**DATA**
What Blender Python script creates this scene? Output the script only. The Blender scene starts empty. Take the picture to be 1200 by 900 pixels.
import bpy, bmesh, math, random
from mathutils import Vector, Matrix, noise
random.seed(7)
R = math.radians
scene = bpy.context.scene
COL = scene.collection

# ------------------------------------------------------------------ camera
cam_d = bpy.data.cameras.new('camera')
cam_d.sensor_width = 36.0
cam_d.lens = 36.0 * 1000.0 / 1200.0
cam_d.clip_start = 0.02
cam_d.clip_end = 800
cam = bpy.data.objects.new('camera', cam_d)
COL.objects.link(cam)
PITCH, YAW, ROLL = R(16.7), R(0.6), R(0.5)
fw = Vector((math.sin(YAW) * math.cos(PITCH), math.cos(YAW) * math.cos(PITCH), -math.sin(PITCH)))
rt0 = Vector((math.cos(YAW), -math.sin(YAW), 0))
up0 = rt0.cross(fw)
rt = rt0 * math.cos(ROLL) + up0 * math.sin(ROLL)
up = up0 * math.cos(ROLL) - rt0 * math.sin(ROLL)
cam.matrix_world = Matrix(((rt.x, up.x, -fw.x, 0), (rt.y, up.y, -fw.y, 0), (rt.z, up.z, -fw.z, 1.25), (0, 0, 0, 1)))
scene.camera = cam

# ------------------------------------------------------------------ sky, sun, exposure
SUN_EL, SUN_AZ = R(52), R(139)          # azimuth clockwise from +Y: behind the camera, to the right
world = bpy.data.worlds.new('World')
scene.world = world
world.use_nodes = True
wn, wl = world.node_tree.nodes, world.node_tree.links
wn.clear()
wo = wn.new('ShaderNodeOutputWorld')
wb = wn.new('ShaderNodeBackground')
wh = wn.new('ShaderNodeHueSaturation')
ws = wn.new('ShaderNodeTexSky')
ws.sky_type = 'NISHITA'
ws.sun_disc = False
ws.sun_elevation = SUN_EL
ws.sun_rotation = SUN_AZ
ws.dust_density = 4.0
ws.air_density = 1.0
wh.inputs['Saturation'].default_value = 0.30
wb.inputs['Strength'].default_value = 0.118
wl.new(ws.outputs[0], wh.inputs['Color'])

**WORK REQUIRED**
Begin with the first line of the data above and, please, print each line exactly until you have printed the line containing "COL = scene.collection"; print nothing else.

**TASK RESULT**
What Blender Python script creates this scene? Output the script only. The Blender scene starts empty. Take the picture to be 1200 by 900 pixels.
import bpy, bmesh, math, random
from mathutils import Vector, Matrix, noise
random.seed(7)
R = math.radians
scene = bpy.context.scene
COL = scene.collection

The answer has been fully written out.